Offensive line inconsistency threatens the run and the clock

Whether the Titans lean on the run or try to keep the Chiefs’ offense off the field, offensive line play will decide the tempo. When protection breaks down, down-and-long situations pile up. That kills drives and hands the ball back to an opponent who can score quickly. If Tennessee’s line can’t sustain blocks at the second level, the running game will stall and third-down conversion rates will plummet. This is what we have seen all season, but if the line can hold and get Tony Pollard running lanes, the Titans will be able to sustain drives and keep the Chiefs’ offense off the field.

Special Teams: Field Position Battles Could Be Decisive

Special teams no longer sit in the background — they carve out field position and can flip momentum in a game like this. For Tennessee and Kansas City, the numbers tell two different stories heading into their matchup.

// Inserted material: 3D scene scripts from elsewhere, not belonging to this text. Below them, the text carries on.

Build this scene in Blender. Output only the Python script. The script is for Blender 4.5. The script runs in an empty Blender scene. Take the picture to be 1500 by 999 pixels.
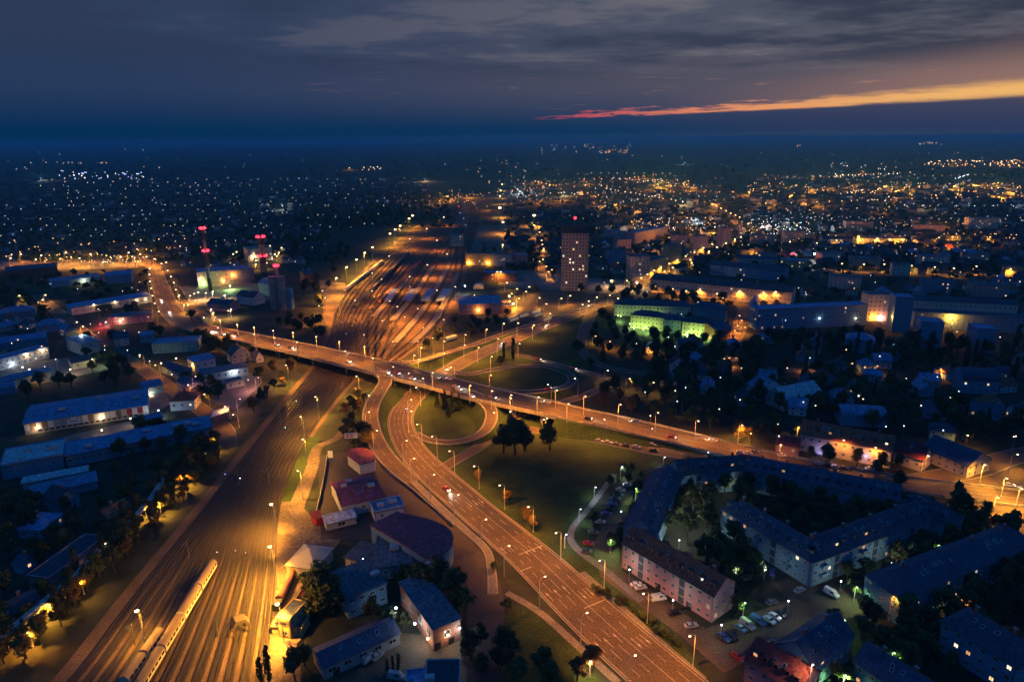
import bpy, bmesh, math, random
from mathutils import Vector, Matrix, noise
R = math.radians
rnd = random.Random(11)
sc = bpy.context.scene
col = sc.collection

# ------------------------------------------------------------------ camera
CAM_H, FPX, PITCH = 150.0, 1000.0, math.atan(.2965); ROLL = math.atan(.0075)
cd = bpy.data.cameras.new("camera"); cam = bpy.data.objects.new("camera", cd); col.objects.link(cam)
cd.sensor_width = 36; cd.lens = 36 * FPX / 1500; cd.clip_start = 1; cd.clip_end = 90000
cam.location = (0, 0, CAM_H); cam.rotation_euler = (Matrix.Rotation(math.pi / 2 - PITCH, 3, 'X') @ Matrix.Rotation(-ROLL, 3, 'Z')).to_euler()
sc.camera = cam
SP, CP = math.sin(PITCH), math.cos(PITCH)
def G(px, py, z=0.0):
    "the point at height z that is seen at that place of the 1500 x 999 photograph"
    a = (px - 750) / FPX; b = (499.5 - py) / FPX
    a, b = a * math.cos(ROLL) + b * math.sin(ROLL), b * math.cos(ROLL) - a * math.sin(ROLL)
    dz = -SP + b * CP; dy = CP + b * SP
    t = (z - CAM_H) / dz
    return Vector((a * t, dy * t, z))

# ------------------------------------------------------------------ sky, sun, exposure
def N(nt, t, **kw):
    n = nt.nodes.new(t)
    for k, v in kw.items():
        if k == 'in_':
            for i, x in v.items(): n.inputs[i].default_value = x
        else: setattr(n, k, v)
    return n
SUN_EL, SUN_AZ = 1.0, 52.0      # the sun has just gone: low, beyond the right edge
w = bpy.data.worlds.new("World"); sc.world = w; w.use_nodes = True
nt = w.node_tree; nt.nodes.clear(); L = nt.links.new
def M_(op, a, b=None, c=None, clamp=False):
    n = nt.nodes.new('ShaderNodeMath'); n.operation = op; n.use_clamp = clamp
    for i, x in enumerate((a, b, c)):
        if x is None: continue
        if isinstance(x, (int, float)): n.inputs[i].default_value = x
        else: L(x, n.inputs[i])
    return n.outputs[0]
def RANGE(v, a, b, smooth=True):
    n = nt.nodes.new('ShaderNodeMapRange'); n.interpolation_type = 'SMOOTHSTEP' if smooth else 'LINEAR'
    L(v, n.inputs[0]); n.inputs[1].default_value = a; n.inputs[2].default_value = b
    return n.outputs[0]
def MIXC(f, a, b):
    n = nt.nodes.new('ShaderNodeMix'); n.data_type = 'RGBA'
    for i, x in ((0, f), (6, a), (7, b)):
        if isinstance(x, tuple): n.inputs[i].default_value = (*x, 1)
        elif isinstance(x, (int, float)): n.inputs[i].default_value = x
        else: L(x, n.inputs[i])
    return n.outputs[2]
def lin(r, g, b):
    f = lambda c: (c / 255 / 12.92) if c <= 10 else ((c / 255 + .055) / 1.055) ** 2.4
    return (f(r), f(g), f(b))
tc = nt.nodes.new('ShaderNodeTexCoord'); sx = nt.nodes.new('ShaderNodeSeparateXYZ'); L(tc.outputs['Generated'], sx.inputs[0])
X, Y, Z = sx.outputs
hz = M_('SQRT', M_('ADD', M_('MULTIPLY', X, X), M_('MULTIPLY', Y, Y)))
EL = M_('MULTIPLY', M_('ARCTAN2', Z, hz), 57.2958)
AZ = M_('MULTIPLY', M_('ARCTAN2', X, Y), 57.2958)
# cloud-sheet coordinates: the sheet is flat and far overhead
zz = M_('ADD', M_('MAXIMUM', Z, 0.0), .035)
cv = nt.nodes.new('ShaderNodeCombineXYZ'); L(M_('DIVIDE', X, zz), cv.inputs[0]); L(M_('DIVIDE', Y, zz), cv.inputs[1])
def NOISE(scale, detail=6, rough=.55, vec=None, sy=1.0, off=0.0):
    m = nt.nodes.new('ShaderNodeMapping'); m.inputs['Scale'].default_value = (scale, scale * sy, scale); m.inputs['Location'].default_value = (off, off * .7, off)
    L(vec or cv.outputs[0], m.inputs[0])
    n = nt.nodes.new('ShaderNodeTexNoise'); n.inputs['Scale'].default_value = 1; n.inputs['Detail'].default_value = detail; n.inputs['Roughness'].default_value = rough
    L(m.outputs[0], n.inputs['Vector']); return n.outputs['Fac']
sky = nt.nodes.new('ShaderNodeTexSky'); sky.sky_type = 'NISHITA'; sky.sun_disc = False
sky.sun_elevation = R(SUN_EL); sky.sun_rotation = R(SUN_AZ); sky.altitude = 300; sky.dust_density = 2.0
# how near the sunset's side of the sky
SUNSIDE = RANGE(M_('ABSOLUTE', M_('SUBTRACT', AZ, SUN_AZ)), 85, 5)
low_l, low_r = lin(0, 45, 84), lin(12, 56, 96)
mid_l, mid_r = lin(38, 58, 92), lin(96, 90, 98)
up_l, up_r = lin(46, 62, 92), lin(88, 92, 104)
zen = (.004, .085, .33)
low = MIXC(SUNSIDE, low_l, low_r); mid = MIXC(SUNSIDE, mid_l, mid_r); up = MIXC(SUNSIDE, up_l, up_r)
c = MIXC(RANGE(EL, .2, 4.2), low, mid)
c = MIXC(RANGE(EL, 4.0, 8.5), c, up)
# darker and lighter cloud rolls high up, streaky towards the horizon
nA = NOISE(.26, 7, .6, sy=1.0, off=2.3); nB = NOISE(.62, 7, .62, sy=1.1, off=7.9)
roll = M_('ADD', M_('MULTIPLY', nA, .6), M_('MULTIPLY', nB, .4))
hi = RANGE(EL, 3.6, 6.2)
dark = M_('MULTIPLY', M_('MULTIPLY', RANGE(roll, .455, .535), hi), M_('ADD', .5, M_('MULTIPLY', SUNSIDE, .5)))
c = MIXC(dark, c, MIXC(SUNSIDE, lin(42, 54, 80), lin(50, 58, 76)))
light = M_('MULTIPLY', M_('MULTIPLY', RANGE(roll, .46, .40), hi), .65)
c = MIXC(light, c, MIXC(SUNSIDE, lin(72, 78, 100), lin(132, 126, 128)))
# the gap under the cloud deck where the afterglow shows
gv = nt.nodes.new('ShaderNodeCombineXYZ'); L(M_('MULTIPLY', AZ, .055), gv.inputs[0]); L(M_('MULTIPLY', EL, .55), gv.inputs[1])
g1 = NOISE(2.0, 5, .6, vec=gv.outputs[0], off=1.7)
g2 = NOISE(7.0, 5, .65, vec=gv.outputs[0], off=4.1)
wob = M_('ADD', M_('MULTIPLY', M_('SUBTRACT', g1, .5), 1.3), M_('MULTIPLY', M_('SUBTRACT', g2, .5), 1.7))
aw = M_('ABSOLUTE', M_('SUBTRACT', AZ, 52))
along = M_('SUBTRACT', 52.0, aw)                                # grows towards the sun, falls off beyond it
cen = M_('ADD', 1.52, M_('MULTIPLY', M_('SUBTRACT', along, 2.7), .040))
half = M_('ADD', .14, M_('MULTIPLY', M_('MAXIMUM', M_('SUBTRACT', along, 4.0), 0.0), .0118))
dd = M_('SUBTRACT', EL, cen)
ddw = M_('ADD', dd, M_('MULTIPLY', wob, RANGE(along, 46, 10)))
band = RANGE(M_('DIVIDE', M_('ABSOLUTE', ddw), half), 1.6, .15)
band = M_('MULTIPLY', band, RANGE(along, 1.0, 7.0))
bot = RANGE(M_('DIVIDE', dd, half), -1.15, -.65)                 # clean lower edge where the far bank ends
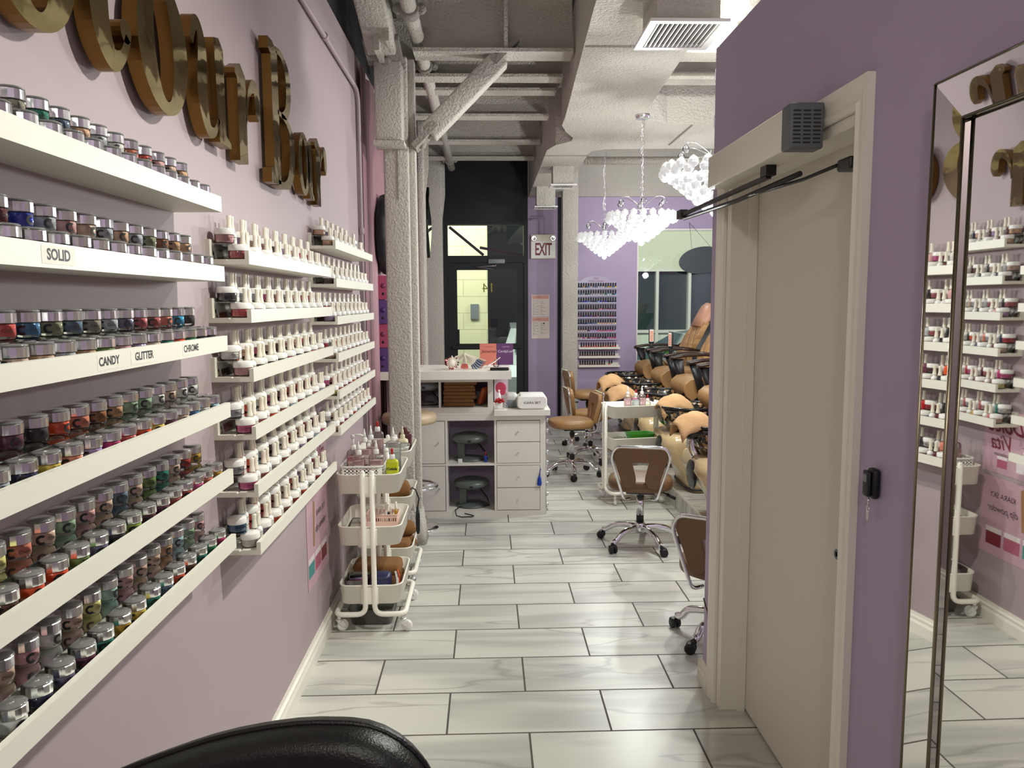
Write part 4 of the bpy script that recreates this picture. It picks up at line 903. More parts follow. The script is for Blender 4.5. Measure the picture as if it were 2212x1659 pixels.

The Titans’ punt return unit has been surprisingly efficient, with 19 returns for 360 yards this season. That puts them near the top of the league in punt return production. On kicks, the Titans are average, returning 58 kicks for 1,494 yards. Those stats are meaningless, though, unless you know where those sets start and where coverage units finish. In recent weeks, the Titans have allowed returns that flip field position, and those hidden yards add up.

The Chiefs’ punt and kick returns are a bit simpler. They’ve returned seven punts for 114 yards and 59 kicks for 1,556 yards, both of which are average. This showcases a steady unit with decent production, but has an unspectacular profile.

The biggest key here, though, as indicated above, is not just the averages. Special teams can provide opportunity and momentum. A Titans’ return that gets them past idfield consistenty forces the Chiefs into long field on offense, and vice versa. Neither unit has dominated this season, which suggests that field position swings could shape play-calling and clock management, especially early in the game.

In a tight matchup where offensive efficiency may lag, special teams could be the invisible tiltmeter. A long return, a miscue in coverage, or a pin deep inside the 10-yard line could tilt possessions and, ultimately, the scoreboard.